Cette fois nous montons d’un bon pas, plus légers aussi car pas de cordes, ni aucuns autre attirails (en toute conscience car je rappelle qu’il y a un glacier ! Il est donc fortement conseillé d’être équipé) nous sommes partis à 8h15 du parking en visant une descente vers les midis. L’observation de la face nous confirme qu’ici aussi les pentes ont bien chauffées. Seules les orientations bien nord, certaines rives de couloirs bien concaves, surtout au-dessus de 3200 mètres, sont encore en neige sèche. Tout le reste à été lustré.
La rimaye du « couloir sans talons » et le côté aléatoire de remonter l’itinéraire inconfortablement nous pousse à choisir l’option du « à vue » en remontant le couloir nord du Col de la Pyramide. Depuis ce col nous grimpons à droite l’arête Est-Nord-Est jusqu’à la pente sommitale pour enfin atteindre le sommet. La vue n’a pas changé, toujours aussi émouvante, et nous pouvons observer en face notre lieu de sieste de la veille.
Nous entamons la descente par quelques virages très faciles qui mettent en jambe. Enfin nous nous approchons doucement de la corniche pour trouver le meilleur passage. Finalement çà ne sera pas d’une difficulté extrême mais la roche proche de la surface ne nous autorise qu’un virage sur cette section, la plus raide. En louvoyant on arrive alors dans cette incroyable face avec une neige au top. On se fait plaisir. Puis on traverse à gauche pour aller chercher le fameux couloir caché. Je l’observe depuis bien des années et j’étais curieux de voir comment nous allions nous y prendre. Et bien c’est une surprise très positive puisqu’il est assez large et ouvert pour y dessiner quelques virages. On traverse la goulotte de « Sacré Polo » (qui n’a jamais été gravie en totalité ?) pour en rejoindre l’itinéraire de descente où Rémi en 2011 avait déséscaladé sur 50m la partie médiane. Nous basculons à nouveau sur un deuxième couloir caché par le biais d’une crête très esthétique. De là il est possible de rejoindre aisément le « Couloir sans Talons ». Mais nous avions déjà défini notre plan alors nous l’appliquons en plongeant dans le couloir en aval de cette face suspendue, par une étroiture cornichée qui se gère bien. La connexion est faite, ça y est !
La suite de l’itinéraire est maintenant logique mais la neige bien plus irrégulière, parfois gelée en surface, nous impose la même rigueur que plus haut. Nous en sortons encore une fois bien heureux.
Le retour sera plus efficace et ce sans aucuns déchaussages, une fois de plus, c’est le pied pour une fin avril !
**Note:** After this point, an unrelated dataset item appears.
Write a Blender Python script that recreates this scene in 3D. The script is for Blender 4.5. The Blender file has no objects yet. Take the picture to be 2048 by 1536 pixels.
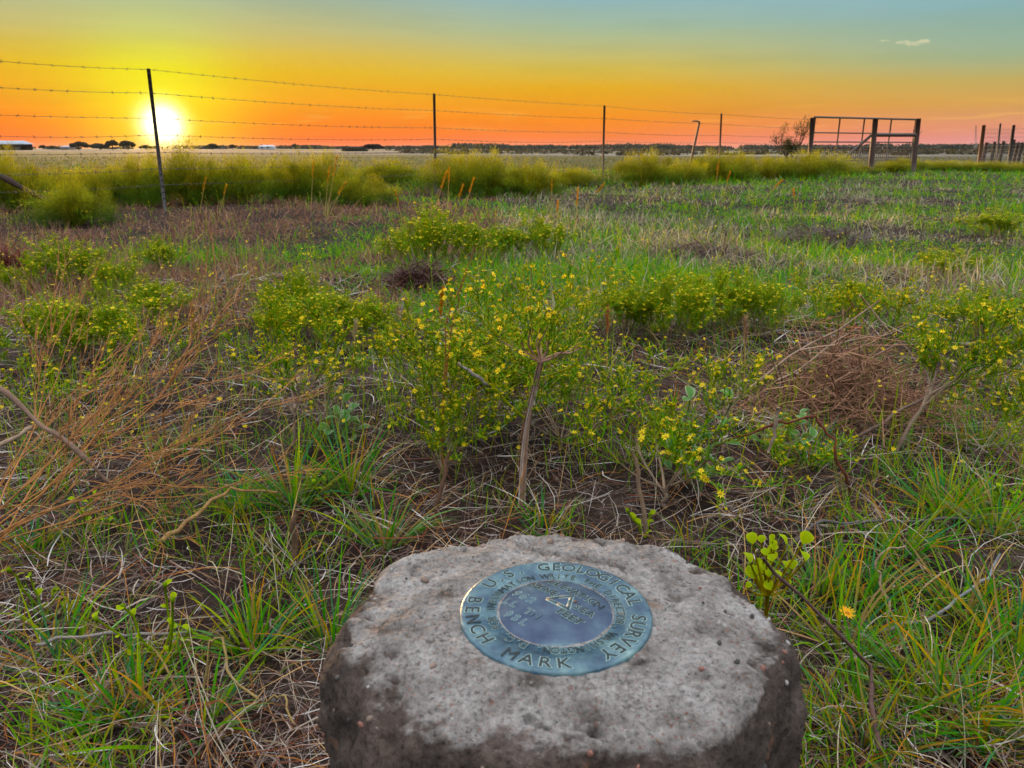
import bpy, math
import numpy as np
from mathutils import noise, Vector, Matrix

rng = np.random.default_rng(11)
C = bpy.context.scene.collection
R = math.radians

# ------------------------------------------------------------------ camera
F_PX, PITCH, CAM = 1538.0, R(17.03), np.array([0.0, 0.0, 0.6])
cam = bpy.data.cameras.new('camera')
cam.sensor_width = 36.0
cam.lens = 36.0 * F_PX / 2048.0
cam.clip_start, cam.clip_end = 0.02, 20000.0
cam.dof.use_dof = True
cam.dof.focus_distance = 0.78
cam.dof.aperture_fstop = 27.0
cam_o = bpy.data.objects.new('camera', cam)
C.objects.link(cam_o)
cam_o.location = CAM
cam_o.rotation_euler = (R(90) - PITCH, 0, 0)
bpy.context.scene.camera = cam_o

# ------------------------------------------------------------------ sky and sun
SUN_EL, SUN_AZ = R(1.5), R(-23.3)          # azimuth from +Y towards +X
SUN_DIR = np.array([math.sin(SUN_AZ) * math.cos(SUN_EL), math.cos(SUN_AZ) * math.cos(SUN_EL), math.sin(SUN_EL)])
world = bpy.data.worlds.new('World')
bpy.context.scene.world = world
world.use_nodes = True
nt = world.node_tree
nt.nodes.clear()


def nd(tree, kind, **kw):
    n = tree.nodes.new(kind)
    for k, v in kw.items():
        setattr(n, k, v)
    return n


def mth(tree, op, a, b=None, c=None, clamp=False):
    n = nd(tree, 'ShaderNodeMath', operation=op, use_clamp=clamp)
    for i, v in enumerate((a, b, c)):
        if v is None:
            continue
        if isinstance(v, (int, float)):
            n.inputs[i].default_value = v
        else:
            tree.links.new(v, n.inputs[i])
    return n.outputs[0]


def mixc(tree, fac, a, b, blend='MIX'):
    n = nd(tree, 'ShaderNodeMix', data_type='RGBA', blend_type=blend)
    for sock, v in ((n.inputs[0], fac), (n.inputs[6], a), (n.inputs[7], b)):
        if isinstance(v, (int, float)):
            sock.default_value = v
        elif isinstance(v, (tuple, list)):
            sock.default_value = (*v, 1.0)
        else:
            tree.links.new(v, sock)
    return n.outputs[2]


def ramp(tree, fac, stops, interp='LINEAR'):
    n = nd(tree, 'ShaderNodeValToRGB')
    cr = n.color_ramp
    cr.interpolation = interp
    while len(cr.elements) < len(stops):
        cr.elements.new(0.5)
    for e, (p, c) in zip(cr.elements, stops):
        e.position = p
        e.color = (*c, 1.0) if len(c) == 3 else c
    if fac is not None:
        tree.links.new(fac, n.inputs[0])
    return n.outputs[0]


tc = nd(nt, 'ShaderNodeTexCoord')
sep = nd(nt, 'ShaderNodeSeparateXYZ')
nt.links.new(tc.outputs['Generated'], sep.inputs[0])
zc = mth(nt, 'MINIMUM', mth(nt, 'MAXIMUM', sep.outputs[2], -1.0), 1.0)
elev = mth(nt, 'MULTIPLY', mth(nt, 'ARCSINE', zc), 180 / math.pi)
efac = mth(nt, 'SQRT', mth(nt, 'DIVIDE', mth(nt, 'MAXIMUM', elev, 0.0), 90.0))
ep = lambda e: math.sqrt(e / 90.0)
KX = .74                                   # the view is exposed up by 0.42 stop
low = lambda e, c: tuple(v * (KX if e < 13 else (.84 if e < 20 else 1.0)) for v in c)  # upper sky left far brighter than the sky in view, as added fill light
rampA = ramp(nt, efac, [(ep(e), low(e, c)) for e, c in [
    (0, (1.05, .11, .0)), (.8, (1.05, .155, .0)), (1.9, (1.02, .24, .0)), (3.2, (.93, .375, .0)), (4.9, (.80, .46, .0)),
    (6.0, (.72, .49, .05)), (7.2, (.58, .49, .16)), (8.6, (.46, .48, .25)), (10, (.36, .48, .38)), (15, (.36, .54, .62)), (25, (.72, .87, .96)), (50, (1.40, 1.50, 1.57)), (90, (1.7, 1.77, 1.82))]])
rampM = ramp(nt, efac, [(ep(e), low(e, c)) for e, c in [
    (0, (.90, .20, .08)), (.7, (.93, .19, .03)), (1.9, (.92, .25, .0)), (4.0, (.77, .39, .0)), (5.3, (.66, .48, .06)),
    (6.6, (.50, .49, .19)), (7.8, (.37, .48, .31)), (9.5, (.27, .45, .48)), (15, (.32, .53, .65)), (25, (.72, .87, .96)), (50, (1.40, 1.50, 1.57)), (90, (1.7, 1.77, 1.82))]])
rampB = ramp(nt, efac, [(ep(e), low(e, c)) for e, c in [
    (0, (.70, .26, .28)), (.6, (.72, .26, .25)), (1.4, (.72, .28, .16)), (2.7, (.66, .35, .08)), (4.0, (.51, .40, .12)),
    (5.3, (.33, .43, .26)), (6.8, (.27, .43, .37)), (8.0, (.24, .43, .47)), (15, (.30, .53, .66)), (25, (.72, .87, .96)), (50, (1.40, 1.50, 1.57)), (90, (1.7, 1.77, 1.82))]])
hl = mth(nt, 'SQRT', mth(nt, 'ADD', mth(nt, 'MULTIPLY', sep.outputs[0], sep.outputs[0]), mth(nt, 'ADD', mth(nt, 'MULTIPLY', sep.outputs[1], sep.outputs[1]), 1e-6)))
hd = mth(nt, 'DIVIDE', mth(nt, 'ADD', mth(nt, 'MULTIPLY', sep.outputs[0], math.sin(SUN_AZ)), mth(nt, 'MULTIPLY', sep.outputs[1], math.cos(SUN_AZ))), hl)
daz = mth(nt, 'MULTIPLY', mth(nt, 'ARCCOSINE', mth(nt, 'MINIMUM', mth(nt, 'MAXIMUM', hd, -1.0), 1.0)), 180 / math.pi)


def az_mix(lo, hi):
    m = nd(nt, 'ShaderNodeMapRange', interpolation_type='SMOOTHSTEP')
    m.inputs[1].default_value, m.inputs[2].default_value = lo, hi
    nt.links.new(daz, m.inputs[0])
    return m.outputs[0]


base = mixc(nt, az_mix(27.0, 58.0), mixc(nt, az_mix(6.0, 30.0), rampA, rampM), rampB)
# glow around the sun
dot = nd(nt, 'ShaderNodeVectorMath', operation='DOT_PRODUCT')
nt.links.new(tc.outputs['Generated'], dot.inputs[0])
dot.inputs[1].default_value = SUN_DIR
th = mth(nt, 'MULTIPLY', mth(nt, 'ARCCOSINE', mth(nt, 'MINIMUM', dot.outputs['Value'], 1.0)), 180 / math.pi)


def gauss(w, amp):
    t = mth(nt, 'DIVIDE', th, w)
    return mth(nt, 'MULTIPLY', mth(nt, 'EXPONENT', mth(nt, 'MULTIPLY', mth(nt, 'MULTIPLY', t, t), -1.0)), amp)


comb = nd(nt, 'ShaderNodeCombineColor')
nt.links.new(mth(nt, 'ADD', gauss(1.05, 2.6), gauss(5.2, .08)), comb.inputs[0])
nt.links.new(mth(nt, 'ADD', gauss(1.05, 2.6), gauss(4.8, .38)), comb.inputs[1])
nt.links.new(gauss(.98, 2.0), comb.inputs[2])
sky = mixc(nt, 1.0, base, comb.outputs[0], 'ADD')
# faint streaks of cloud low down and one small puff higher up
mp = nd(nt, 'ShaderNodeMapping')
nt.links.new(tc.outputs['Generated'], mp.inputs[0])
mp.inputs['Scale'].default_value = (9, 9, 95)
cn = nd(nt, 'ShaderNodeTexNoise')
cn.inputs['Scale'].default_value, cn.inputs['Detail'].default_value = 1.6, 6.0
nt.links.new(mp.outputs[0], cn.inputs['Vector'])
cm = nd(nt, 'ShaderNodeMapRange', interpolation_type='SMOOTHSTEP')
cm.inputs[1].default_value, cm.inputs[2].default_value = .56, .70
nt.links.new(cn.outputs['Fac'], cm.inputs[0])
band = mth(nt, 'MULTIPLY', mth(nt, 'SUBTRACT', 1.0, mth(nt, 'ABSOLUTE', mth(nt, 'DIVIDE', mth(nt, 'SUBTRACT', elev, 1.9), 1.2)), clamp=True), .30)
sky = mixc(nt, mth(nt, 'MULTIPLY', cm.outputs[0], band), sky, (.76, .42, .08))


mp2 = nd(nt, 'ShaderNodeMapping')
nt.links.new(tc.outputs['Generated'], mp2.inputs[0])
mp2.inputs['Scale'].default_value = (2.2, 2.2, 17)
mp2.inputs['Rotation'].default_value = (.06, .03, 0)
cn2 = nd(nt, 'ShaderNodeTexNoise')
cn2.inputs['Scale'].default_value, cn2.inputs['Detail'].default_value = 1.5, 5.0
nt.links.new(mp2.outputs[0], cn2.inputs['Vector'])
sky = mixc(nt, 1.0, sky, ramp(nt, cn2.outputs['Fac'], [(.32, (.90, .92, .93)), (.5, (1, 1, 1)), (.70, (1.0, .97, .90))]), 'MULTIPLY')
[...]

Cette fois-ci nous sommes moins fracassés que la veille étant donné l’horaire globale divisée par trois. Cela nous autorise une pause bien reposante.
En lisant le bulletin météo à la base plutôt pessimiste, on s’aperçoit que finalement un créneau s’offre à nous pour le lendemain matin. Nos jeux d’enfants risquent de ne pas plaire à ma chère mais son indéfectible compréhension l’amène à nous laisser jouer encore une dernière fois. On va alors pouvoir en toute sérénité réaliser notre ultime bêtise.
On jette notre dévolu sur une descente très sauvage. Depuis Roche Hippolyte Pic nous avions observé au loin ce couloir attirant menant directement au sommet de la Pointe Nérot. Un sommet peu parcouru que j’ai toujours souhaité visiter. Encore plus en empruntant ce vallon perché du glacier des Pichettes, ou du moins ce qu’il en reste !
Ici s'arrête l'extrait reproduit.